Why does the NBA pretend tanking is worse than teams being in permanent purgatory?
All the tanking talk that has taken over NBA discourse this season seems incredibly misguided. At least on here, it seems to be consensus that the teams in the worst position are the ones that are consistently mid, putting together teams of past-their-prime veterans and low-ceiling prospects just to end up in (or just outside) the play-in. Ask me how I know! Most people would say that the Kings and Bulls are in a worse situation than the Jazz and Wizards for this reason. So why are we focused on making it harder for these teams to actually rebuild? Flattening lottery odds just disincentivizes perennial play-in teams from actually rebuilding, because the rebuild will take far longer—see the Pistons taking 5+ years to put a good team around Cade because they fell hard in the lotto every year afterwards.

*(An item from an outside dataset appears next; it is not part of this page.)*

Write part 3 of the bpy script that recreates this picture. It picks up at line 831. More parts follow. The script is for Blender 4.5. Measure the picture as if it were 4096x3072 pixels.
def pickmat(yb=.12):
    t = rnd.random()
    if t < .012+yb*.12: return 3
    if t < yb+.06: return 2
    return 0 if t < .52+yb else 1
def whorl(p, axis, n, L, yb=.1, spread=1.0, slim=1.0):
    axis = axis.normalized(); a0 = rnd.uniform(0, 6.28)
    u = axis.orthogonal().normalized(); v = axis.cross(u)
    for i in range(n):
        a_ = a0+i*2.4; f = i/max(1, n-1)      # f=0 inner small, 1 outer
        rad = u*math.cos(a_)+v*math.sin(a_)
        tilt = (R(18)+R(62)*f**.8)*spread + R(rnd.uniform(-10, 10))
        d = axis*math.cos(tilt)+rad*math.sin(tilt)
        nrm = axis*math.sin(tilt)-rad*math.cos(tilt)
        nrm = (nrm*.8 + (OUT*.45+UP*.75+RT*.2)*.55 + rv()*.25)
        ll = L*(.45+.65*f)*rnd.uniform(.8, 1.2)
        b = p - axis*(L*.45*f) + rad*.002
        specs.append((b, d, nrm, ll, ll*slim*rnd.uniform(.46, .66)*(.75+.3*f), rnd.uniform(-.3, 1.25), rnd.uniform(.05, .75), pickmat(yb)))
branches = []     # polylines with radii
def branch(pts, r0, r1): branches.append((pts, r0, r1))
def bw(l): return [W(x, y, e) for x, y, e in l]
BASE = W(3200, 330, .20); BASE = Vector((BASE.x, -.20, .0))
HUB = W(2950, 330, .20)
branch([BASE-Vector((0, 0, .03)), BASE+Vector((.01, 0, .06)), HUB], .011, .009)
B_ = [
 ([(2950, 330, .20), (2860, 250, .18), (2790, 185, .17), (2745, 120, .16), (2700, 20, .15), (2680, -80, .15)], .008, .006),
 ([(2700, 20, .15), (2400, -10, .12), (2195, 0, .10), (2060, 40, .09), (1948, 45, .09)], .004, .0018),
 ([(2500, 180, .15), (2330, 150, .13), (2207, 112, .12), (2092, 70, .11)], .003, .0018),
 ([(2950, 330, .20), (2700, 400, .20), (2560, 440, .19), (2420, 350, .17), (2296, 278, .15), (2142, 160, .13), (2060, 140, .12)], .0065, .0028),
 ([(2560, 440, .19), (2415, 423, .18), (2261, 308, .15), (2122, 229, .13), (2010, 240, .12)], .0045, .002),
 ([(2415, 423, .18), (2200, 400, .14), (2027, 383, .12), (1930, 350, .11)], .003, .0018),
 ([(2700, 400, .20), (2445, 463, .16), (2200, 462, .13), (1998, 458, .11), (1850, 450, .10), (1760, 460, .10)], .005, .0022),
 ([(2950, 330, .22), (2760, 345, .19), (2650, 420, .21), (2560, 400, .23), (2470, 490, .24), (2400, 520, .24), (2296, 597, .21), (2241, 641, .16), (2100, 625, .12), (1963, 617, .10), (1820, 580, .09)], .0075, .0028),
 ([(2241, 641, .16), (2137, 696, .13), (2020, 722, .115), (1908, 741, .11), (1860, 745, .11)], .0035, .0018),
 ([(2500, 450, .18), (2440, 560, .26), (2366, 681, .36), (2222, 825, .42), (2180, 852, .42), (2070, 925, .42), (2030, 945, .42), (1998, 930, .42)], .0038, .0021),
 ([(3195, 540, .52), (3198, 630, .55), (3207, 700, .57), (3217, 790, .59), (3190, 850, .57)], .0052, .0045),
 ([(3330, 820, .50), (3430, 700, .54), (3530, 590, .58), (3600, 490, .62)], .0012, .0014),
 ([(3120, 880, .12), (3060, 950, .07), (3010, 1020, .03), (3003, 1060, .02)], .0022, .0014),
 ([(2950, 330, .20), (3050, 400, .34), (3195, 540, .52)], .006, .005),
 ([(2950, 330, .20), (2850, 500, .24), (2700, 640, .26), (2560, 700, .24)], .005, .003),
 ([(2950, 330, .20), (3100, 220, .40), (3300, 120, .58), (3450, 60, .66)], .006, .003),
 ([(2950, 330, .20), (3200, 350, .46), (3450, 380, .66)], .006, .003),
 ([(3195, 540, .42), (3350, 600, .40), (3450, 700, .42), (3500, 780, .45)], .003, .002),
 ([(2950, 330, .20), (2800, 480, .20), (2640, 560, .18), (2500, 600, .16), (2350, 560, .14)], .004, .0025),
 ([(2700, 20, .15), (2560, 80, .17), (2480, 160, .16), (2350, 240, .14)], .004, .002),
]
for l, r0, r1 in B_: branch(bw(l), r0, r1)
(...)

When tanking is done right, the ends justify the means; when Adam Silver says “There is an aspect of team-building that is called a genuine rebuild, a rebuild with integrity,” it doesn’t actually refer to the extent of the tank, but the timeline of the rebuild. Of the unanimously considered ‘best front offices’ in the league—OKC, San Antonio, Boston—two of them bottomed out, got lucky in the lottery and picked extremely well, rebounding back to a top team in a few seasons. One of them exported this process to another team and were able to compete even faster because of it.

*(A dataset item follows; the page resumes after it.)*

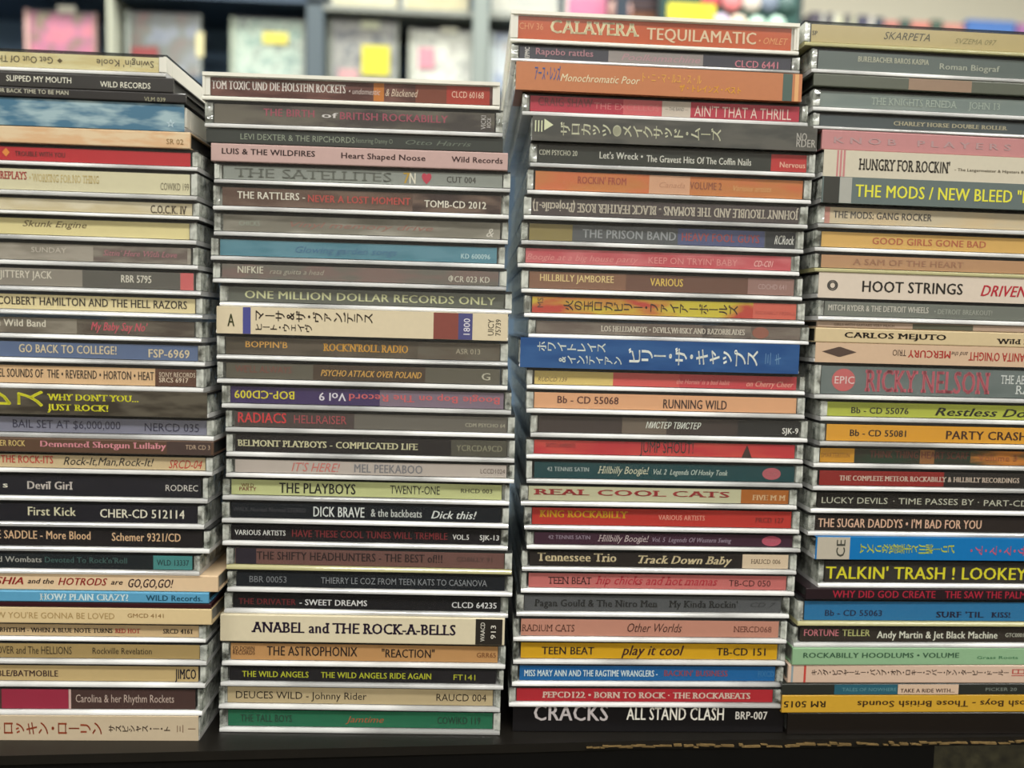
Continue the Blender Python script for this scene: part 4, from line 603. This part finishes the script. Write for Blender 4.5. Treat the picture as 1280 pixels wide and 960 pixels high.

If this is the standard to which all teams are measured, why make it harder to replicate the conditions that facilitated their rise? A more reasonable policy directive would aim to expedite the rebuild process to incentivize these ‘rebuilds with integrity’ and give perennial low lotto/play-in teams like the Kings/Bulls more reasons to commit to a full rebuild. In leagues like this, success is inevitably cyclical: the health of the league is best promoted by ensuring the cycle is available and effective for all teams. Flattening lottery odds further and punishing tanking does nothing to this effect.